Barnhart, he went on, “is not the most seasoned player. But if all the other pieces of the puzzle were there and if the only thing lacking was just soccer ability, well, I thought I could give him some marginal soccer ability. And the interesting thing is, over time he’s developing.”

As for the other players, “it took them a while to kind of embrace him, but now they look up to him a little bit,” Colvin said.

Barnhart needs 10 academic credits to be eligible (he receives another two for soccer), and is taking online classes in consumer health and lifetime health and fitness, with Boeing picking up the cost for his continuing education. The company also allowed him to adjust his work schedule so he could make the team’s 2:30 p.m. practices. He arrives at the office at 5:30 or 6 a.m., and then leaves at 2 p.m. He finishes up in the evening with e-mail and other tasks he can do from home.

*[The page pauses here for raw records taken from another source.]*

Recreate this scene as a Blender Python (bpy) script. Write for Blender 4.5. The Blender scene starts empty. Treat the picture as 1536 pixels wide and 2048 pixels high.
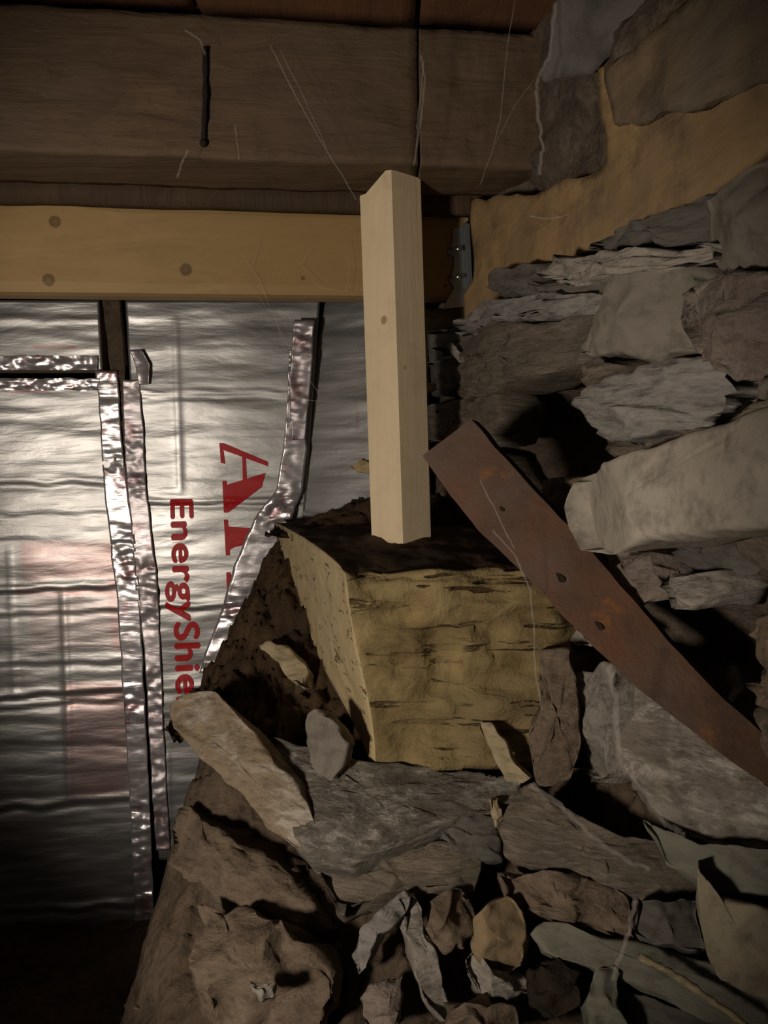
import bpy, bmesh, math, random
from mathutils import Vector, Matrix, noise, Euler

C = bpy.context.scene.collection
# ------------------------------------------------------------------ camera
F = 1540.0
CAM = Vector((0, 0, 0.6))
ROT = Euler((math.radians(85.0), 0, 0)).to_matrix() @ Matrix.Rotation(math.radians(-0.9), 3, 'Z')
cd = bpy.data.cameras.new('camera'); cam = bpy.data.objects.new('camera', cd); C.objects.link(cam)
cam.matrix_world = Matrix.Translation(CAM) @ ROT.to_4x4()
cd.sensor_fit = 'VERTICAL'; cd.sensor_height = 24.0; cd.lens = 24.0 * F / 2048.0; cd.clip_start = 0.02
bpy.context.scene.camera = cam
# ------------------------------------------------------------------ world and light
w = bpy.data.worlds.new('world'); bpy.context.scene.world = w; w.use_nodes = True
w.node_tree.nodes['Background'].inputs[0].default_value = (0.50, 0.44, 0.37, 1)
w.node_tree.nodes['Background'].inputs[1].default_value = 0.06
def spot(name, loc, target, power, col, size, blend, radius):
    l = bpy.data.lights.new(name, 'SPOT'); o = bpy.data.objects.new(name, l); C.objects.link(o)
    l.energy = power; l.color = col; l.spot_size = math.radians(size); l.spot_blend = blend; l.shadow_soft_size = radius
    o.location = loc; o.rotation_euler = (Vector(target) - Vector(loc)).to_track_quat('-Z', 'Y').to_euler()
    return o
spot('torch_light', (-0.38, -0.05, 0.49), (-0.02, 0.80, 0.54), 14.0, (1.0, 0.89, 0.75), 76, 0.6, 0.035)
vs = bpy.context.scene.view_settings
vs.view_transform = 'Standard'; vs.look = 'None'; vs.gamma = 1; vs.exposure = 0.0; vs.use_curve_mapping = False

# ------------------------------------------------------------------ helpers
def ray(px, py):
    d = Vector(((px - 768) / F, -(py - 1024) / F, -1.0))
    return (ROT @ d)
def on(px, py, plane):
    p0, n = plane; d = ray(px, py)
    t = (p0 - CAM).dot(n) / d.dot(n)
    return CAM + d * t
def atd(px, py, y):
    d = ray(px, py); return CAM + d * (y / d.y)
def back(D):            # planes parallel to the yawed back wall, front side towards the camera
    return (Vector((0, D, 0)), Vector((0.14, -1, 0)).normalized())
def right(off=0.0):     # planes along the stone wall, off > 0 stands out into the room
    return (Vector((0.285 - off * 1.03, 0, 0)), Vector((-1, -0.235, 0)).normalized())
def tag(o, label, cat, group=None, kind=None):
    if label: o['label'] = label
    if cat: o['category'] = cat
    if group: o['group'] = group
    if kind: o['kind'] = kind
    return o
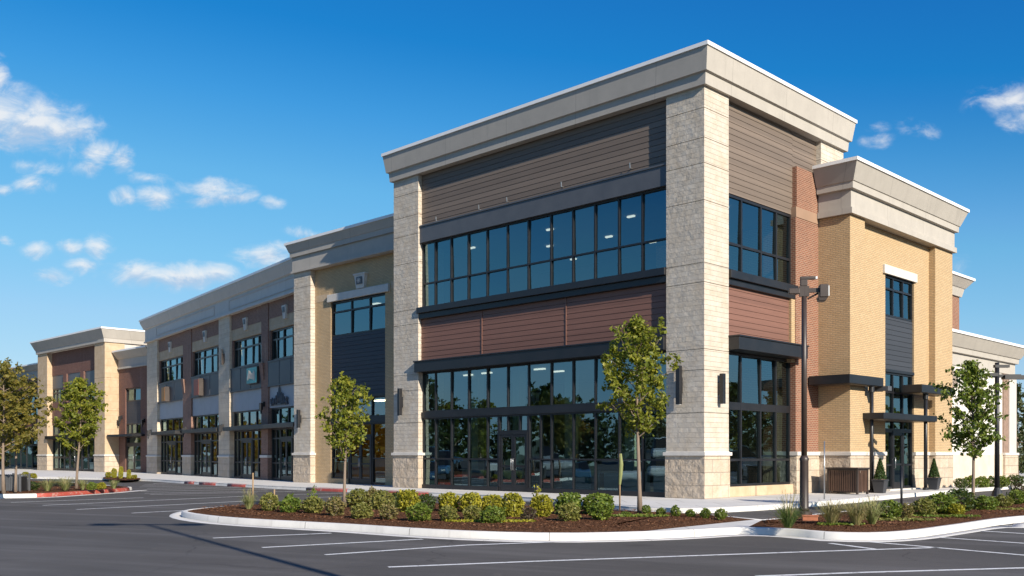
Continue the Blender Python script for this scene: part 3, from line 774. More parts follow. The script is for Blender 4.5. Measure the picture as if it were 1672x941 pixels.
m = MB(); FR.box(m, 6.17, 8.02, -.09, 1.4, 1.45, 1.60); bevel(part('cap', m, CASTW, rb), .012)
m = MB(); m.box(-16.6, -16.3, 1.5, 9.9, -.02, 14.3); m.box(-16.6, -1.9, 9.85, 10.1, -.02, 14.3); m.box(-16.3, -.36, .36, 9.85, 14.35, 14.55)
m.box(-16.3, -.4, .42, 9.85, 5.14, 7.44); m.box(-16.3, -.4, .42, 9.85, 10.98, 11.3)
part('back_wall', m, BACKWALL, mb_)
room(mb_, -16.28, -.42, .5, 9.5, 7.46, 10.96, {'at': [(x, y, .34, .11) for x, y in ((-14.2, 2.6), (-11.4, 4.8), (-9.2, 2.4), (-8.3, 5.2), (-7.6, 7.4), (-5.4, 3.0), (-4.6, 6.2), (-2.6, 2.2), (-2.0, 4.4), (-12.6, 7.8))], 'openR': 1})
room(mb_, -16.28, -.42, .5, 9.5, .012, 5.12, {'at': [(x, y, .6, .11) for x, y in ((-14.0, 2.2), (-12.6, 2.0), (-9.8, 3.6), (-9.6, 2.2), (-5.4, 1.9), (-4.0, 2.4), (-2.9, 4.6))], 'openR': 1})
for (cx_, cy_) in ((-13.6, 2.4), (-11.2, 2.6), (-8.0, 2.4), (-5.2, 2.8), (-2.4, 2.6)):
    m = MB(); m.box(cx_-.2, cx_+.2, cy_-.2, cy_+.2, .012, 5.12); part('interior_column', m, COLUMN, mb_)
for i, (cx_, w_) in enumerate(((-12.9, 1.5), (-10.7, 1.1), (-6.9, 1.6), (-4.6, 1.9), (-2.6, 1.2))):
    c_ = thing('display_counter', ['pale blue display counter behind the glass left of the corner entrance', 'narrow pale blue counter just inside the corner entrance doors', 'pale blue counter inside, right of the corner entrance doors', 'longest pale counter inside, behind the young tree', 'short pale counter inside, next to the corner pier'][i], 'counter', (0, 0, 0))
    M_ = Matrix.Translation(MAINLOC) @ Matrix.Rotation(TH, 4, 'Z')
    c_.location = M_ @ Vector((cx_, 1.7, .012)); c_.rotation_euler = (0, 0, TH)
    m = MB(); m.box(-w_/2+.05, w_/2-.05, -.27, .27, 0, .78); m.box(-w_/2+.1, w_/2-.1, -.285, -.27, .1, .7); part('cabinet', m, FURN, c_)
    m = MB(); m.box(-w_/2, w_/2, -.32, .32, .78, .84); part('top', m, CASTW, c_)
wall_lamp(mb_, FL, -.91, 3.2, 4.52); wall_lamp(mb_, FR, .86, 3.22, 4.25); wall_lamp(mb_, FL, -16.0, 3.24, 4.46)

# ---------------------------------------------------------------- the tan brick tower beside it
TW = thing('brick_tower', 'tan brick entrance tower with flared pale cornice, right of the corner building', 'building', MAINLOC, TH)
TX = 1.29; FT = Face('R', TX)
pier(TW, -.6, TX, 8.02, 9.29, 10.85, [], TAN, STONE_BASE, 1.45, .05)
pier(TW, -.6, TX, 16.32, 18.32, 10.85, [], TAN, STONE_BASE, 1.45, .05)
cornice(TW, [(.02, 8.02), (TX, 8.02), (TX, 18.32), (-7.5, 18.32)], 12.74, [(.52, 12.61), (.26, 11.96), (.22, 11.94), (.21, 11.69), (.07, 11.67), (.07, 11.0), (.15, 10.98), (.15, 10.75)])
m = MB(); D0 = .28
FT.box(m, 9.29, 11.80, D0, D0+.35, 1.55, 10.85); FT.box(m, 14.70, 16.32, D0, D0+.35, 1.55, 10.85); FT.box(m, 11.80, 14.70, D0, D0+.35, 8.97, 10.85)
part('wall', m, TAN, TW)
m = MB(); FT.box(m, 9.29, 11.80, D0-.03, D0+.35, -.02, 1.45); FT.box(m, 14.70, 16.32, D0-.03, D0+.35, -.02, 1.45)
part('base', m, STONE_BASE, TW)
m = MB(); FT.box(m, 9.33, 11.80, D0-.09, D0+.3, 1.45, 1.60); FT.box(m, 14.70, 16.28, D0-.09, D0+.3, 1.45, 1.60); bevel(part('cap', m, CASTW, TW), .012)
m = MB(); FT.box(m, 11.55, 14.85, D0-.10, D0+.2, 8.97, 9.34); bevel(part('lintel', m, CASTW, TW), .015)
glazing(TW, FT, 11.82, 14.68, 7.26, 8.96, [12.72, 13.72], [8.42], d=D0+.06, bar=.08)
boards(TW, FT, 11.80, 14.70, 5.05, 7.25, SIDN, D0+.06)
m = MB(); FT.box(m, 11.80, 14.70, D0-.02, D0+.2, 4.93, 5.05); part('metal_band', m, BLACKM, TW)
glazing(TW, FT, 11.82, 14.68, 3.14, 4.93, [12.72, 13.72], [4.1], d=D0+.06, bar=.08)
glazing(TW, FT, 11.82, 14.68, 2.5, 3.14, [12.72, 13.72], [], d=D0+.06, bar=.08)
glazing(TW, FT, 11.82, 12.66, .06, 2.5, [], [1.05], d=D0+.06, bar=.08); glazing(TW, FT, 13.74, 14.68, .06, 2.5, [], [1.05], d=D0+.06, bar=.08)
door(TW, FT, 12.66, 13.74, .05, 2.5, 1, D0+.06)
m = MB(); FT.box(m, 11.7, 14.8, D0-.25, D0+.1, -.02, .05); part('doorstep', m, CASTW, TW)
m = MB(); m.box(-8, -.62, 8.2, 18.2, -.02, 10.9); m.box(-7.8, 1.0, 8.3, 18.2, 11.7, 11.9); part('back_wall', m, TAN, TW)
room(TW, -.55, .6, 11.7, 14.8, .055, 4.95, {'at': [], 'openR': 1}); 
# canopies on posts
def canopy(parent, boxes, label=None):
    m = MB(); t = MB()
    for (x0, x1, y0, y1, z0, z1) in boxes: m.box(x0, x1, y0, y1, z0, z1)
    o = bevel(part('canopy', m, BLACKM, parent, label=label), .012)
    for (x0, x1, y0, y1, z0, z1) in boxes: t.box(x0+.05, x1-.05, y0+.05, y1-.05, z0-.02, z0-.002)
    part('soffit', t, BRONZE, o)
    return o
c1 = canopy(TW, [(.04, TX+.42, 7.12, 8.015, 4.18, 4.52), (TX+.005, TX+.42, 8.015, 10.05, 4.18, 4.52)])
c2 = canopy(TW, [(TX+.005, TX+.85, 12.75, 16.1, 4.07, 4.40)])
c3 = canopy(TW, [(TX-.26, TX+.85, 9.1, 14.35, 2.88, 3.12)])
def post(parent, x, y, z1):
    m = MB(); m.tube([(x, y, -.01), (x, y, z1)], .075, 12); o = part('canopy_post', m, BLACKM, parent, True)
    q = MB(); q.tube([(x, y, z1-.25), (x, y, z1-.02)], .11, 12); q.tube([(x, y, -.005), (x, y, .10)], .12, 12); part('collar', q, BLACKM, o)
post(TW, TX+.25, 9.35, 4.18); post(TW, TX+.6, 13.75, 4.07)
m = MB(); FT.box(m, 10.0, 10.28, -.30, .0, 4.0, 4.22); FT.box(m, 10.0, 10.35, -.62, -.30, 4.02, 4.2); part('floodlight', m, BANDM, TW)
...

On game days, he said, “I’m in meetings where I have to think about business dealings and all these information technology issues, and then when I’m walking between meetings I’m thinking about the game. Like when I get in the game, how my first touch has to be good and then I have to make a good pass.

“I have a nervous stomach as I’m waiting for the games,” he said with a smile. “And I’m thinking, ‘Oh my gosh, I’m just like a kid.’”

Barnhart, a defender and outside midfielder, has yet to play in Everett CC’s first seven games (he missed a two-game out-of-town road trip because of work and family conflicts), but is hoping to get his first game action this week. The Trojans face Whatcom CC today, Shoreline CC on Friday and Edmonds CC on Saturday.

Next season, Barnhart is unsure if he will try out again, although “if everything lines up right, I’d love to do it,” he said. “I’m enjoying this that much.” Still, he has to balance those same work and family commitments, which means he will probably wait until next year, “and re-evaluate it then.”

In the meantime, he is eyeing other challenges. He has the itch to try a triathlon, but also has other non-sporting goals in mind. For one, he wants to be a singer. Not just crooning in the car or in the shower. He’s talking about being on a stage, in front of people.

“I’ve always been insecure about singing,” he said, “so that might be something I do before I’m 45.”